Kini, kita tidak bisa lagi sekadar mengandalkan kebijakan yang sudah ada. Benar kita punya Undang-Undang Nomor 10 Tahun 2016 tentang Pemilihan Gubernur, Bupati, dan Wali Kota, dimana pada Pasal 73 Ayat (2) ada sanksi administrasi berupa pembatalan sebagai paslon bila terbukti melakukan politik uang apapun jenisnya dan pada Ayat (3) bagi tim kampanyenya akan dikenai sanksi pidana. Dan, pada Pasal 187A Ayat (1) juga menegaskan bahwa pihak yang melakukan politik uang akan dipidana penjara 36-72 bulan dan denda Rp. 200 juta-1 miliar. Namun, semua itu belumlah cukup.
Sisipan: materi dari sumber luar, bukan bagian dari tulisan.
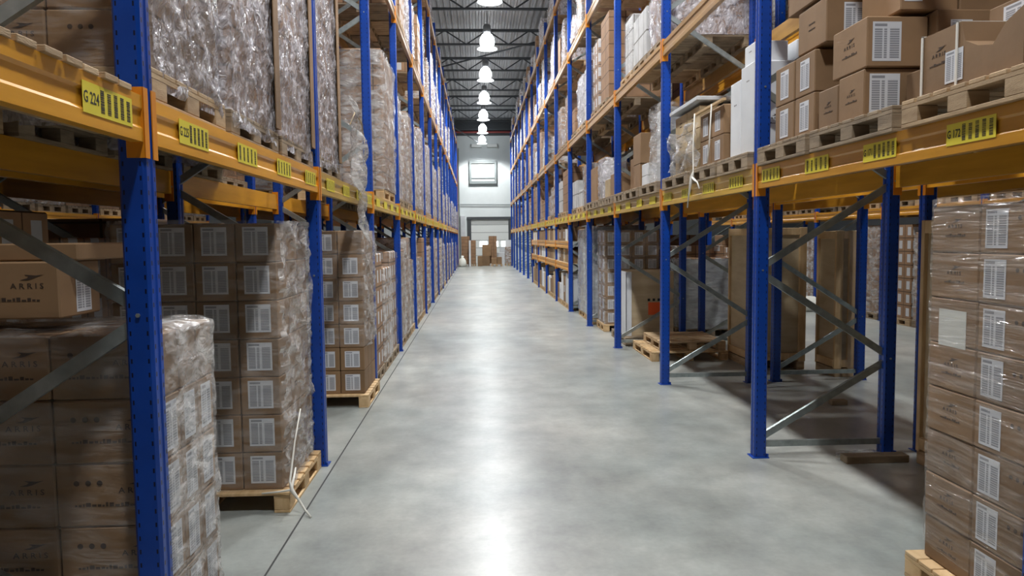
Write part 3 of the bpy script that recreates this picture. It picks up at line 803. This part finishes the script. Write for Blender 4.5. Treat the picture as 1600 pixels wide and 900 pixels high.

Menyandarkan permasalahan ini sepenuhnya pada pihak Bawaslu juga tidaklah bijak, sekalipun mereka sudah memiliki beragam sistem dan terobosan untuk mengatasi politik uang dan didukung oleh begitu banyak pengawas pemilu bermodalkan data indeks kerawanan tempat pemungutan suara (TPS) dan pengawas TPS, tidaklah menjadi jaminan politik uang tidak terjadi. Apatah lagi mengingat luasnya wilayah pemilihan.
Yang kini harus dibangun adalah bagaimana agar masyarakat dapat memiliki kesadaran penuh untuk menolak segala jenis praktik politik uang dan juga memiliki semangat, kepedulian, dan keberanian untuk berpartisipasi aktif dalam melaporkan segala jenis politik uang yang terjadi selama berlangsungnya proses pilkada. Akses atau saluran masyarakat untuk melaporkan segala bentuk praktik politik uang tersebut kepada pihak yang berkompeten tentunya harus dibuka dengan seluas, semudah, dan seaman mungkin.
Penting juga kiranya dipertimbangkan untuk membuat suatu kebijakan yang memberikan sanksi tegas kepada para penerima politik uang. Dengan pertimbangan bahwa praktik politik uang disamakan dengan aksi suap, dimana baik pemberi maupun penerima dapat dikenakan hukuman. Dengan adanya kebijakan ini, masyarakat pemilih akan berpikir ribuan kali sebelum menerima segala bentuk politik uang.